La necessità di comparare e integrare le diverse fonti normative e di finanziamento a sostegno dei percorsi di presa in carico integrata per le persone non autosufficienti viene sottolineata peraltro dal Piano Nazionale degli interventi e dei servizi sociali 2021-2023 e dal Piano Non Autosufficienza (PNA) 2022-24, sua parte integrante. Sul piano programmatorio, attraverso la costruzione di processi e percorsi integrati a livello istituzionale tra Aziende sanitarie e Ambiti territoriali sociali e la garanzia di “équipe integrate multi-professionali, adeguatamente formate e numericamente sufficienti, in grado di accogliere, valutare, co-costruire con la persona e la sua famiglia il progetto di assistenza integrato”. E sul piano finanziario, attraverso il concorso delle risorse provenienti da canali di finanziamento diversi: comunitari, nazionali, regionali.

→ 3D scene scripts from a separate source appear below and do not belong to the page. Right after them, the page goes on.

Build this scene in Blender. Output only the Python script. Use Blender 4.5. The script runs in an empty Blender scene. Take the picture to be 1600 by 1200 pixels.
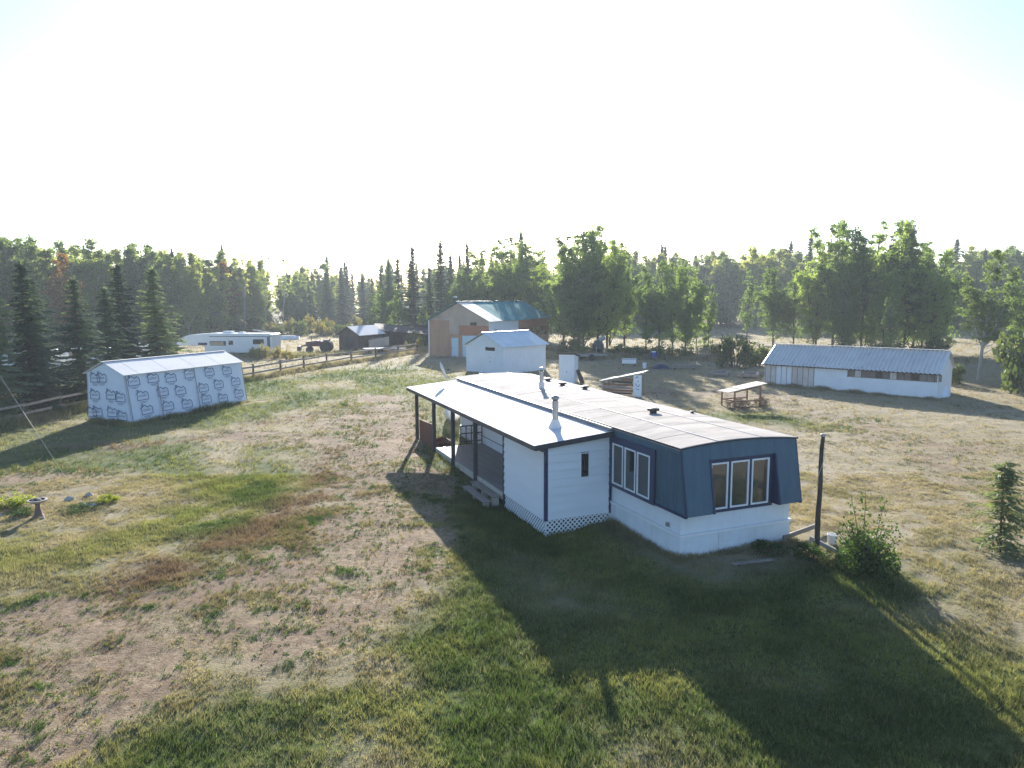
import bpy, math, random
import numpy as np
from mathutils import Vector, Matrix, Euler

# ------------------------------------------------------------------ camera, sky, sun, exposure
sc = bpy.context.scene
R = math.radians
PITCH, ROLL, CAM_H, FPX = 0.1191, -0.0031, 6.794, 1123.4
cd = bpy.data.cameras.new('camera'); cam = bpy.data.objects.new('camera', cd)
sc.collection.objects.link(cam); sc.camera = cam
cd.sensor_width = 36.0; cd.lens = FPX * 36.0 / 1600.0; cd.clip_start = 0.1; cd.clip_end = 6000.0
_f = Vector((0, math.cos(PITCH), -math.sin(PITCH))); _u = Vector((0, math.sin(PITCH), math.cos(PITCH))); _x = Vector((1, 0, 0))
_xr = math.cos(ROLL) * _x + math.sin(ROLL) * _u; _ur = -math.sin(ROLL) * _x + math.cos(ROLL) * _u
cam.matrix_world = Matrix(((_xr.x, _ur.x, -_f.x, 0), (_xr.y, _ur.y, -_f.y, 0), (_xr.z, _ur.z, -_f.z, CAM_H), (0, 0, 0, 1)))

SUN_EL, SUN_AZ = R(19.0), R(-1.6)      # azimuth measured from +Y towards +X
world = bpy.data.worlds.new('World'); sc.world = world; world.use_nodes = True
wn = world.node_tree; wn.nodes.clear()
wo = wn.nodes.new('ShaderNodeOutputWorld'); wb = wn.nodes.new('ShaderNodeBackground'); ws = wn.nodes.new('ShaderNodeTexSky')
ws.sky_type = 'NISHITA'; ws.sun_disc = False; ws.sun_elevation = SUN_EL; ws.sun_rotation = SUN_AZ
ws.altitude = 600.0; ws.air_density = 1.0; ws.dust_density = 1.3; ws.ozone_density = 4.0
wb.inputs['Strength'].default_value = 0.095
wn.links.new(ws.outputs[0], wb.inputs[0]); wn.links.new(wb.outputs[0], wo.inputs[0])
sl = bpy.data.lights.new('sun', 'SUN'); sl.energy = 4.9; sl.angle = R(0.5); sl.color = (1.0, 0.955, 0.89)
so = bpy.data.objects.new('sun', sl); sc.collection.objects.link(so); so.location = (-20, 60, 60)
sd = Vector((math.sin(SUN_AZ) * math.cos(SUN_EL), math.cos(SUN_AZ) * math.cos(SUN_EL), math.sin(SUN_EL)))
so.rotation_euler = sd.to_track_quat('Z', 'Y').to_euler()
vs = sc.view_settings; vs.view_transform = 'Standard'; vs.look = 'None'; vs.gamma = 1.0; vs.use_curve_mapping = False
vs.exposure = 1.6
sc.cycles.use_denoising = True; sc.cycles.use_adaptive_sampling = False
sc.cycles.max_bounces = 9; sc.cycles.diffuse_bounces = 4; sc.cycles.glossy_bounces = 3; sc.cycles.transmission_bounces = 7
sc.cycles.volume_bounces = 0; sc.cycles.transparent_max_bounces = 6
sc.cycles.sample_clamp_indirect = 6.0
HAZE = 0.00055

# ------------------------------------------------------------------ materials
MATS = {}
def newmat(name):
    m = bpy.data.materials.new(name); m.use_nodes = True
    nt = m.node_tree; nt.nodes.clear(); MATS[name] = m
    return m, nt, nt.nodes.new('ShaderNodeOutputMaterial')
def N(nt, kind, **kw):
    n = nt.nodes.new(kind)
    for k, v in kw.items():
        if k in n.inputs: n.inputs[k].default_value = v
        else: setattr(n, k, v)
    return n
def c4(c): return (c[0], c[1], c[2], 1.0)
def mixc(nt, a, b, fac, mode='MIX'):
    n = nt.nodes.new('ShaderNodeMix'); n.data_type = 'RGBA'; n.blend_type = mode
    for sock, v in ((n.inputs[0], fac), (n.inputs[6], a), (n.inputs[7], b)):
        if hasattr(v, 'is_output') or isinstance(v, bpy.types.NodeSocket): nt.links.new(v, sock)
        elif isinstance(v, (int, float)): sock.default_value = v
        else: sock.default_value = c4(v)
    return n.outputs[2]
def maprange(nt, v, a, b, c=0.0, d=1.0):
    n = nt.nodes.new('ShaderNodeMapRange'); nt.links.new(v, n.inputs[0])
    n.inputs[1].default_value = a; n.inputs[2].default_value = b; n.inputs[3].default_value = c; n.inputs[4].default_value = d
    return n.outputs[0]
def noise(nt, vec, scale, detail=4.0, rough=0.55, stretch=None):
    n = nt.nodes.new('ShaderNodeTexNoise'); n.inputs['Scale'].default_value = scale
    n.inputs['Detail'].default_value = detail; n.inputs['Roughness'].default_value = rough
    if stretch:
        mp = nt.nodes.new('ShaderNodeMapping'); mp.inputs['Scale'].default_value = stretch
        nt.links.new(vec, mp.inputs[0]); vec = mp.outputs[0]
    nt.links.new(vec, n.inputs['Vector'])
    return n.outputs[0]
def pm(name, col, rough=0.6, var=0.18, scale=3.0, dirt=None, dirt_amt=0.5, metallic=0.0, bump=0.0, stretch=None, spec=0.5, ior=1.45, streak=0.0):
    """painted / weathered surface: base colour with blotches, worn spots and fine relief"""
    m, nt, out = newmat(name)
    b = N(nt, 'ShaderNodeBsdfPrincipled'); nt.links.new(b.outputs[0], out.inputs[0])
    tc = N(nt, 'ShaderNodeTexCoord').outputs['Object']
    n1 = noise(nt, tc, scale, 5.0, 0.6, stretch); n2 = noise(nt, tc, scale * 7.3, 3.0, 0.6, stretch)
    lo = [c * (1 - var) for c in col]; hi = [min(1, c * (1 + var * 0.6)) for c in col]
    colr = mixc(nt, lo, hi, maprange(nt, n1, 0.3, 0.7))
    colr = mixc(nt, colr, [c * (1 - var) for c in col], maprange(nt, n2, 0.52, 0.75, 0, 0.6))
    if dirt:
        n3 = noise(nt, tc, scale * 0.7, 7.0, 0.7, stretch)
        colr = mixc(nt, colr, dirt, maprange(nt, n3, 0.5, 0.72, 0, dirt_amt))
    if streak:
        n4 = noise(nt, tc, 6.0, 4.0, 0.6, (1.6, 1.6, 0.12))
        colr = mixc(nt, colr, dirt or lo, maprange(nt, n4, 0.52, 0.75, 0, streak))
    nt.links.new(colr, b.inputs['Base Color'])
    nt.links.new(maprange(nt, n2, 0.2, 0.8, max(0.03, rough - 0.12), min(1, rough + 0.12)), b.inputs['Roughness'])
    b.inputs['Metallic'].default_value = metallic; b.inputs['Specular IOR Level'].default_value = spec; b.inputs['IOR'].default_value = ior
    if bump:
        bn = N(nt, 'ShaderNodeBump'); bn.inputs['Strength'].default_value = bump; bn.inputs['Distance'].default_value = 0.02
        nt.links.new(n2, bn.inputs['Height']); nt.links.new(bn.outputs[0], b.inputs['Normal'])
    return m
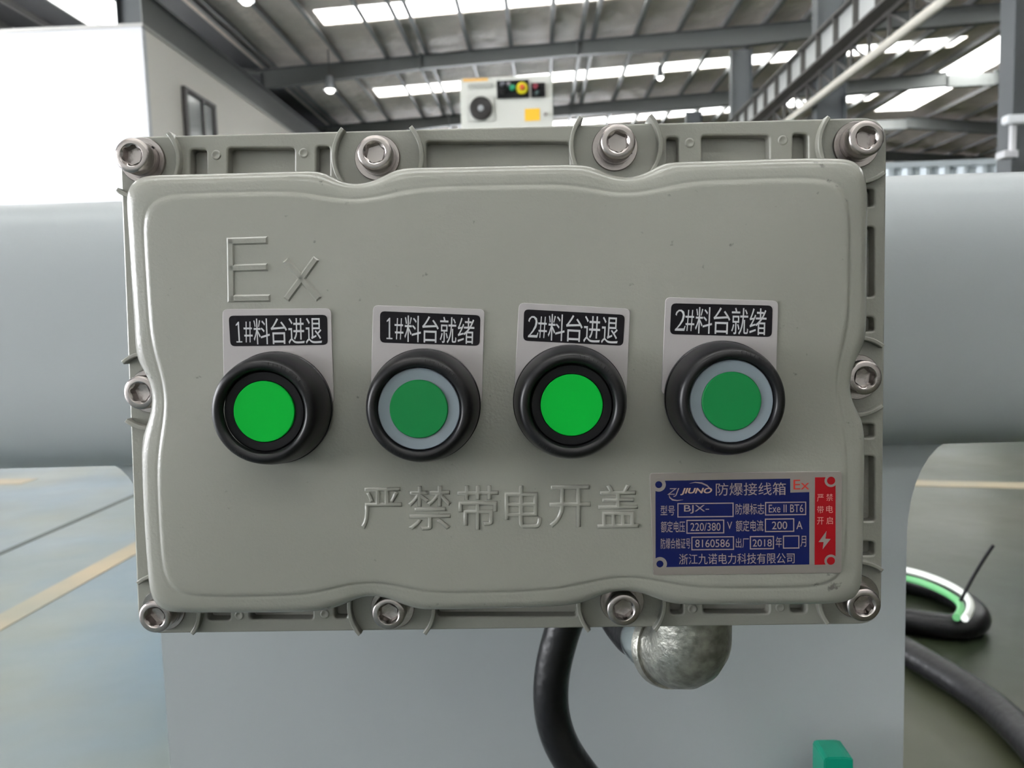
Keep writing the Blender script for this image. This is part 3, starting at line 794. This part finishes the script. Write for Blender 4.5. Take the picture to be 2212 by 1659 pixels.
ntext('额定电压', 190, 582, 450, 704); nframe(466, 568, 876, 718); ntext('220/380', 510, 602, 836, 688); ntext('V', 908, 588, 962, 668)
ntext('额定电流', 1003, 572, 1300, 694); nframe(1318, 554, 1636, 700); ntext('200', 1395, 586, 1560, 670); ntext('A', 1660, 582, 1726, 668)
ntext('防爆合格证号', 188, 768, 508, 882); nframe(520, 750, 982, 898); ntext('8160586', 562, 782, 936, 866)
ntext('出厂', 1002, 762, 1142, 872); nframe(1155, 744, 1416, 888); ntext('2018', 1185, 780, 1392, 858); ntext('年', 1435, 752, 1502, 866); nframe(1514, 738, 1692, 880); ntext('月', 1704, 742, 1766, 860)
ntext('浙江九诺电力科技有限公司', 385, 938, 1640, 1052)
M_rlet = mat('red plate lettering', (.55, .28, .25), .5)
for ch, x, y in (('严', 1885, 290), ('禁', 1985, 284), ('带', 1885, 418), ('电', 1985, 412), ('开', 1885, 540), ('启', 1985, 536)):
    ntext(ch, x, y, x+70, y+78, M_rlet, 'red_field_lettering', thin=-.01)
link('lightning_bolt', fill([[nb_(*p, z1) for p in ((1987, 688), (1900, 808), (1955, 808), (1945, 886), (2032, 774), (1975, 772))]], z2-.02*mm, .06*mm, M_alu), pl)

# --- conduit elbow under the box
def box_world(p): return BOX @ Vector(p)
zel = -62*mm
eb = Vector((*bp(1494, 1352, zel), zel))
dirl = (Vector((*bp(1380, 1368, -.112), -.112))-Vector((*bp(1492, 1398, zel), zel))).normalized()
R1 = 20.5*mm
e0 = eb+Vector((0, .035, 0)); e1 = eb+Vector((0, -.004, 0)); e2 = eb+Vector((0, -.0155, 0))
pts = [e0, e0*.5+e1*.5, e1]
cen = eb+Vector((0, -.004, 0))+dirl*.014
for i in range(1, 9):
    a = i/8*PI/2
    pts.append(cen-dirl*.014*math.cos(a)+Vector((0, -1, 0))*.0105*math.sin(a))
last = pts[-1]; pts += [last+dirl*.003, last+dirl*.007]
cu_pts = [tuple(p) for p in pts]
elb = link('conduit_elbow', tube(cu_pts, R1, M_zinc, 8), bx)
def along(pos, d, prof, seg, m, smooth=35):
    me = MB().lathe(prof, seg=seg).mesh(m, smooth)
    me.transform(Matrix.Translation(pos) @ d.to_track_quat('Z', 'Y').to_matrix().to_4x4()); return me
endp = last+dirl*.005
link('elbow_collar', along(endp, dirl, [(R1*.8, 0), (R1*1.06, .0), (R1*1.08, .002), (R1*1.08, .006), (R1, .0075), (R1*.6, .0075)], 40, M_zinc), elb)
link('hex_nut', along(endp+dirl*.0075, dirl, [(.006, 0), (R1*.98, 0), (R1*1.0, .001), (R1*1.0, .010), (R1*.94, .0115), (.006, .0115)], 6, M_zinc2, 20), elb)
link('gland', along(endp+dirl*.019, dirl, [(.006, 0), (R1*.75, 0), (R1*.75, .008), (R1*.66, .016), (.011, .018)], 32, M_zinc2), elb)

# --- cable hanging from the gland
g0 = BOX @ (endp+dirl*.035); gd_ = (BOX.to_3x3() @ dirl).normalized()
CR = .0123
YCB = g0.y+.035
def cpx(px, py, y): return onp(px, py, 'y', y)
YH = .522
cpts = [g0+gd_*.002, g0+gd_*.015, cpx(1318, 1300, YH-.006), cpx(1285, 1275, YH), cpx(1250, 1285, YH), cpx(1225, 1330, YH), cpx(1204, 1395, YH), cpx(1188, 1470, YH), cpx(1190, 1545, YH), cpx(1212, 1615, YH), cpx(1258, 1680, YH), cpx(1330, 1760, YH), cpx(1400, 1900, YH)]
e = cpts[-1]; cpts += [Vector((e.x+.02, e.y, .2)), Vector((e.x+.05, e.y-.02, .03)), Vector((e.x+.2, e.y-.06, CR)), Vector((e.x+.4, e.y-.08, CR))]
tag(link('hanging_cable', tube(cpts, CR, M_rubber, 10)), 'thick black rubber cable hanging below the control box in front of the pedestal', 'cable')

# --- teal plastic block on the pedestal
tb = onp(1812, 1637, 'y', .555)
e = tag(empty('valve_handle', (tb.x, PY, tb.z)), 'teal green plastic handle at the bottom edge in front of the pedestal', 'handle')
link('grip', MB().prism([(-.0105, -.10), (.0125, -.10), (.0105, -.001), (.006, 0), (-.0085, 0), (-.0105, -.002)], -.045, -.02, 'y').mesh(M_teal, bevel=.0008), e)
me = MB().lathe([(.005, -.0), (.005, .03)], seg=16).mesh(M_steel, 40); me.transform(Matrix.Rotation(PI/2, 4, 'X')); me.transform(Matrix.Translation((0, 0, -.07)))
link('spindle', me, e)

# --- cables on the floor at right
def fpx(px, py, z): return onp(px, py, 'z', z)
RF = .026
loop = [(1880, 1238), (1960, 1255), (2030, 1272), (2085, 1300), (2115, 1330), (2110, 1350), (2060, 1356), (1990, 1346), (1930, 1335), (1860, 1330), (1800, 1310), (1800, 1265)]
tag(link('coiled_cable', tube([fpx(x, y, RF) for x, y in loop], RF, M_rubber, 8, True)), 'thick black cable lying in a loop on the floor beside the pedestal', 'cable')
sec = [(1800, 1330), (1900, 1375), (1975, 1416), (2050, 1462), (2120, 1505), (2190, 1565), (2260, 1640), (2330, 1740)]
tag(link('floor_cable', tube([fpx(x, y, RF) for x, y in sec], RF, M_rubber, 8)), 'thick black cable running diagonally over the floor towards the corner', 'cable')
ww = [(1900, 1222), (1965, 1231), (2030, 1252), (2078, 1278), (2100, 1299), (2097, 1322), (2084, 1336)]
tag(link('white_wire', tube([fpx(x, y, RF*2+.010) for x, y in ww], .0075, M_wwire, 8)), 'white wire bent over the looped black cable', 'wire')
gw = [(1900, 1240), (1965, 1248), (2020, 1268), (2060, 1290), (2078, 1306), (2077, 1320), (2066, 1334)]
tag(link('green_wire', tube([fpx(x, y, RF*2+.004) for x, y in gw], .0075, M_gwire, 8)), 'green wire beside the white one on the looped cable', 'wire')
t0_ = fpx(2081, 1287, RF*2+.025); t1_ = onp(2146, 1178, 'y', t0_.y-.02)
tag(link('cable_tie', tube([t0_-(t1_-t0_)*.1, t0_, (t0_+t1_)/2+Vector((0, .01, 0)), t1_], .0035, M_blackm, 6)), 'thin dark cable tie tail sticking up from the looped cable', 'cable tie')
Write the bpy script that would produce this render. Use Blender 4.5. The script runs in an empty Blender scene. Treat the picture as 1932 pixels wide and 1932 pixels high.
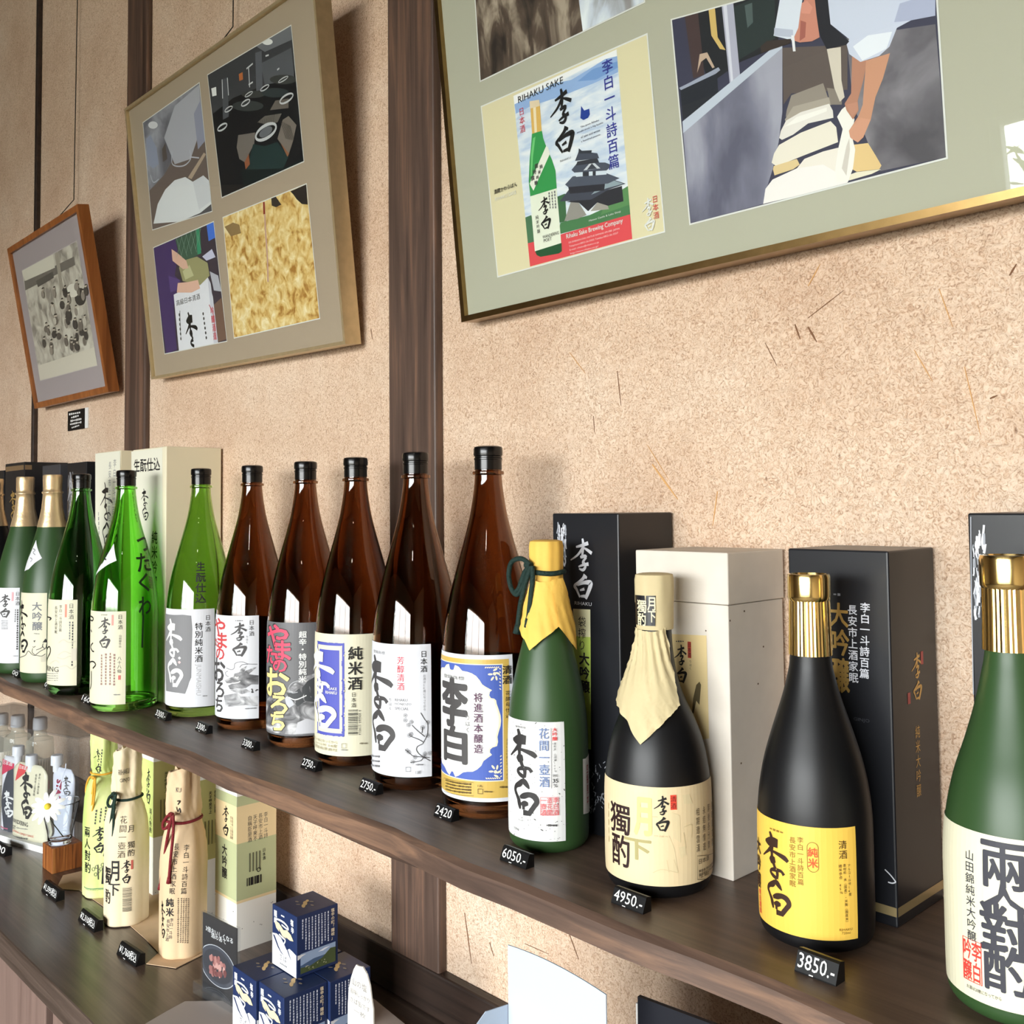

Le risorse della M5C2 del PNRR rappresentano infatti solo una tra le diverse fonti di finanziamento delle dimissioni protette, che comprendono: 1) i fondi sanitari dedicati dalle Regioni alle cure domiciliari integrate, comprese 2) le risorse della M6C1 del PNRR – Linea 1.2 “Casa come primo luogo di cura e telemedicina”; 3) una quota dedicata del Fondo nazionale politiche sociali (FNPS); 4) le risorse del Fondo non autosufficienza (FNA).

Da questo punto di vista le Regioni potrebbero giocare un ruolo importante, non solo per la definizione di percorsi condivisi tra comparto sociale e sanitario ma anche per la strutturazione di modelli di gestione integrata delle risorse disponibili. Non tutte le Regioni prevedono però questo tipo di supporto.

Peraltro, la presenza di linee di finanziamento diverse dovrebbe aiutare a costruire progetti oltre i 30 giorni di durata, indicati dal “Piano nazionale degli interventi e dei servizi sociali 2021-2023” (pag. 61) e su cui i progetti PNRR si stanno concentrando. Cosa succede dopo 30 giorni dalle dimissioni se il ritorno a casa si stabilizza, ma con bisogni consistenti di assistenza? Come sostenere bisogni che in diversi casi richiedono una intensità e una diversificazione non disponibili con i servizi tradizionali (i SAD in primo luogo)? A queste domande potranno rispondere i progetti in corso se affiancati da concrete azioni di monitoraggio e valutazione.

La figura che segue sintetizza le tre principali fasi definitorie e procedurali delle dimissioni protette, che chi scrive segue negli orientamenti di intervento sul campo, e che dovrebbero essere al centro degli accordi e protocolli di intesa tra Presidi ospedalieri e Ambiti territoriali sociali.

 

Le dimissioni protette sono un elemento qualificante una sanità davvero di prossimità, uno fra i molti, certo, ma non meno importante di diversi altri. Tanto più diffuse e coordinate saranno, quanto più gli stessi servizi sapranno gestire l’imprevisto. Tutelare le dimissioni dall’ospedale vuol dire evitare alle famiglie le pene di un welfare fai-da-te, attraverso la protezione di una rete di servizi che si occupa del benessere collettivo. Per essere efficaci occorrono territori adeguatamente dotati di servizi, aperti, attrezzati all’emergenza. In tanti casi si tratta ancora di un obiettivo da raggiungere.